Las lágrimas corren por las mejillas de la señora Ploss (y por las nuestras) y callamos, no preguntamos nada, porque ella sigue devanando la madeja de sus desoladores recuerdos y en sus ojos vemos desfilar todo el horror del siglo XX. «Quiso que fundara en Estados Unidos un colegio para niños polacos huérfanos y pobres, pero estudiosos, para que en las calles de América, con sus contrastes, sus razas, sus lenguas, su libertad religiosa, crecieran en la tolerancia».
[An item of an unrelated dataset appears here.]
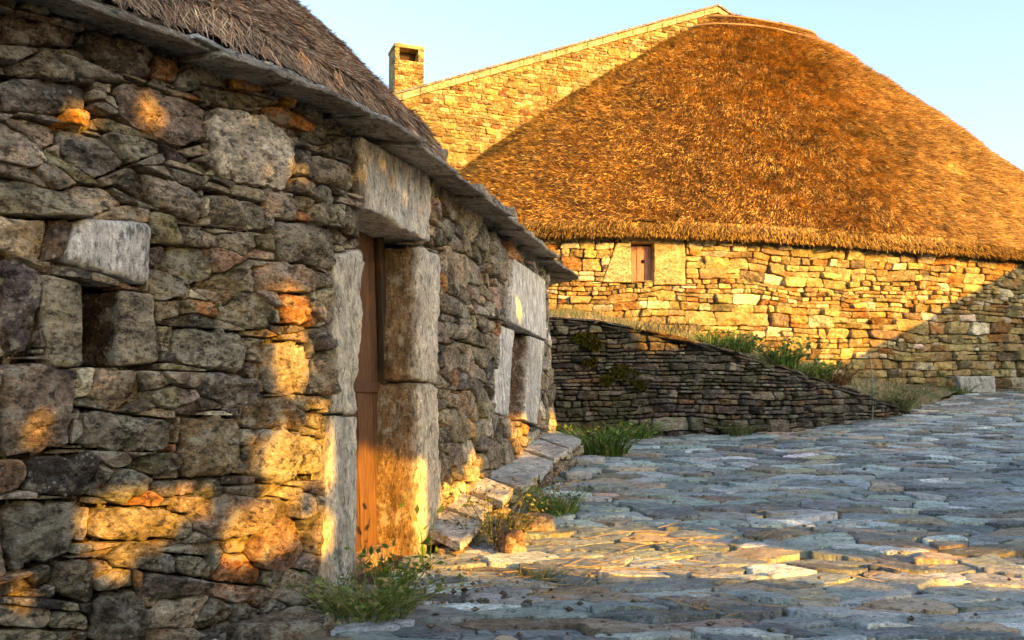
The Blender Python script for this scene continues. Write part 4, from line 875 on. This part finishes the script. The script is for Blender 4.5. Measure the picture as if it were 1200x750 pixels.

A principios de verano del 2000, aquellos niños ya estaban de camino. «Se puso muy contento, y fue a rezar a la iglesia fervientemente. Sólo quería una muerte tranquila y que lo enterraran al lado de su esposa y de su hermano, al que rescató de la Polonia comunista, y que murió de pena en el exilio de América». Cuatro días después, el 13 de julio, el héroe moría. «En el depósito, lo vestí elegantemente, como él era. Para que pudiera presentarse ante Dios como un caballero polaco. Le puse entre los dedos mi rosario. Y cogí para mí el suyo. Prefiero pensar en aquellos domingos, en mi descapotable, a toda velocidad, mientras cantábamos viejas canciones polacas de amor. Así lo recordaré siempre». Desde entonces, en el cielo, cogidos de la mano, Jan Karski y aquel niño del gueto de Varsovia bailan una polka por los siglos de los siglos, amén.